Ivybutterfly · 05/02/2019 08:58

We have no friends or family in the area. And none generally. I gueas I could stay in a hotel. We have a preschooler too. Who was also up last night. I end up telling the baby that I hate her and now I am the worst person in the world. I hate myself. I hate everything.

OP posts:
Aries456 · 05/02/2019 09:39

Hey, don't beat yourself up Ivybutterfly. Sleep deprivation is terrible - and sounds like you have had it going for a long time. I am afraid I don't have any experience weaning from breast feeding... my only thoughts would be that she would have to take milk from a bottle eventually?? I guess a bit like any sleep aid (dummy/ bottle) breaking her of it might be only way to get some sleep back? Easier said than done i know. Could husband try doing it on a friday and sat night so even if no ine gets much sleep you could tag team the following day? You cant carry on as you are. Perhaps call your HV? Really hoping you get some peace today xx

fromdespairto · 05/02/2019 09:46

I'm at breaking point today with this. My MH is rock bottom. Following for advice.

giantnannyknickers · 05/02/2019 10:21

@Ivybutterfly aw you poor pet, sleep deprivation is the worst. Get yourself booked into a b&b near by and have a night off! I really regret not going it with my second.

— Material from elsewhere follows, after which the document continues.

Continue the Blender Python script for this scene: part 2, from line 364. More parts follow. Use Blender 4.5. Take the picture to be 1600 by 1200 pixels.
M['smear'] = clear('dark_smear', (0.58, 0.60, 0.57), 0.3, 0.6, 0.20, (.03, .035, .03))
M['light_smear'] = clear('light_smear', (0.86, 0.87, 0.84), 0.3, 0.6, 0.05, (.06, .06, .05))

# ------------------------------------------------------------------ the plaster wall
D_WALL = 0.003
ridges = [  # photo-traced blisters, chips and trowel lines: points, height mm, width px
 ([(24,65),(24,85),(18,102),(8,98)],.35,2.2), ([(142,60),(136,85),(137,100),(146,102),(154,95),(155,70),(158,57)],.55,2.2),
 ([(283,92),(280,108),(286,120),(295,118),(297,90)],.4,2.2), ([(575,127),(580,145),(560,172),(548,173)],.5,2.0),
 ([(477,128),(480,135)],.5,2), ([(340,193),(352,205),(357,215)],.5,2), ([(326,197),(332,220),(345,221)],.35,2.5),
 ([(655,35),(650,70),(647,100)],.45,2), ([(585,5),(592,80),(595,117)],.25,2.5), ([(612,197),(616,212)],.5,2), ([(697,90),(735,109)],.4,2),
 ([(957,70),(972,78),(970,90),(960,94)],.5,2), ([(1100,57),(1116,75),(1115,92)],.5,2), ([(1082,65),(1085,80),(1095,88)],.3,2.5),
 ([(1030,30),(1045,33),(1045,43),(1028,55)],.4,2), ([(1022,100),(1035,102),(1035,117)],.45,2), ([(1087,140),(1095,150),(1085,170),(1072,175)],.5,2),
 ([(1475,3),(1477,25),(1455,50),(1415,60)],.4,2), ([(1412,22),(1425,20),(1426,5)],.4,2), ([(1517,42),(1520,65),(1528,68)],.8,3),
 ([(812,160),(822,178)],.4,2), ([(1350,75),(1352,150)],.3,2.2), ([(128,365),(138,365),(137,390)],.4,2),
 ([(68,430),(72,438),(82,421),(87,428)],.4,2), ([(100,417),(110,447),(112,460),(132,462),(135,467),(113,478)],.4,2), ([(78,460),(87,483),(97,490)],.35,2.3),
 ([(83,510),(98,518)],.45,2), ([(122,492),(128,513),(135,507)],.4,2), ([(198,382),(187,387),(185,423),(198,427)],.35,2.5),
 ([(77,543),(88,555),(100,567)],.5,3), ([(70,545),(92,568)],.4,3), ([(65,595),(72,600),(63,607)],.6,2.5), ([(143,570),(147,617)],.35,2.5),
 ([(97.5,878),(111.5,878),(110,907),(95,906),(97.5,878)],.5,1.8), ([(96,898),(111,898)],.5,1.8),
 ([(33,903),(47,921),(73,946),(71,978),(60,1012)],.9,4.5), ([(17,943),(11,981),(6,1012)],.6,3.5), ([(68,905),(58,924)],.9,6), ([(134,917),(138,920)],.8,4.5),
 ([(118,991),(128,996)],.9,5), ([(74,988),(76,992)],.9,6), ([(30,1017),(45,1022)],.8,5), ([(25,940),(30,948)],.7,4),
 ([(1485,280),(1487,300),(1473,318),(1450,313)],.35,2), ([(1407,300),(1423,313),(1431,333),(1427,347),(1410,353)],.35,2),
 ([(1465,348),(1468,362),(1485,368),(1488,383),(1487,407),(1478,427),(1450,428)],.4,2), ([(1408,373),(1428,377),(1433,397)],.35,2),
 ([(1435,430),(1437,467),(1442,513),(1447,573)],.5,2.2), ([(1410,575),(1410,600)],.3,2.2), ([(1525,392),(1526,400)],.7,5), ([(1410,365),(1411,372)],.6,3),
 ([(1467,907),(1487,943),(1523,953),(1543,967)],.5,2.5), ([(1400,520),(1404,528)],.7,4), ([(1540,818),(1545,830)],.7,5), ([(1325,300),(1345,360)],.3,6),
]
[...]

So you co sleep? Sometimes it keeps the kids sleep through the night when they're ill.

pinkcarpet · 05/02/2019 10:28

I feel your pain. My first was like this and second going the same way. When DD1 was 18months I'd had enough and we night weaned her, but it took ages before she slept through so you have to be persistent. Took us about 6 weeks. We started by me going out at bedtime (to the supermarket! So glamourous) and DH basically just sat with her in her room till she was so tired she fell asleep on her own. She was old enough to understand I was out and although she was a bit upset it was OK, and got easier on night 2. She still woke a lot but would not need a feed to go back to sleep, just back rub and a lullaby. After 5 nights of DH doing it then we started alternating and after a few more weeks we did a gradual retreat so that we didn't have to be there waiting for her to fall alseep.

Ivybutterfly · 05/02/2019 11:09

Thank you. I will try the suggestions. I think if I can just stop breastfeeding she will sleep more. I will update on any advice or anything that works.

OP posts:
User24689 · 05/02/2019 12:02

Ivy, I really know how you feel. I've tried to stop breastfeeding a number of times and he just screams and screams. My son just stsrted taking cow's milk from a sippy cup about a month ago and now loves it but he isn't interested at night as he isn't feeding for hunger ( he eats loads!) It's comfort and a strong sleep association with nursing, not the milk itself. I imagine your DD is the same. I can recommend a really supportive FB group called the beyond sleep training project where you'll get non judgemental advice. I do know that there is a sleep regression around 18 months and that a lot of people see a leap of improvement following that. I'm holding out hope for it myself! Hugs to you!

Aries456 · 05/02/2019 13:55

Oh yes, I forgot there is a separation issue around 18 months. My LG suddenly stopped going to sleep easily and we had a couple of weeks of tantrums around bedtime. Did get better though. X

April45 · 05/02/2019 21:57

Oh ivy, that's hard going and for so long too. I stopped bf at 15 months as my instincts told me I was keeping DS awake by feeding.. and it worked. We had to stop feeds gradually and he drank from a tomme tippee cup which I started to give at night or a least offered first to start with. I managed to get him to just the night feeds and thought I'd just try it one night offering no bedtime bf but cows milk and he slept through.. couldn't believe it I thought he'd have put up a fight as he was a real boob monster! Don't get me wrong it took a while to get there.

Will your LO drink from a cup/ beaker in the day? And do you bf in the day?

KittyMcTitty · 11/02/2019 22:36

Poor you!!! That is horrible on all counts!
Can you squeeze a nap in somewhere for yourself?
Drop the night feeds - she doesn’t need the milk she just likes the comfort! Try the gentle method where you cuddle and comfort when she wakes and don’t feed. Short term pain as she will cry for long term gain - your sanity!!!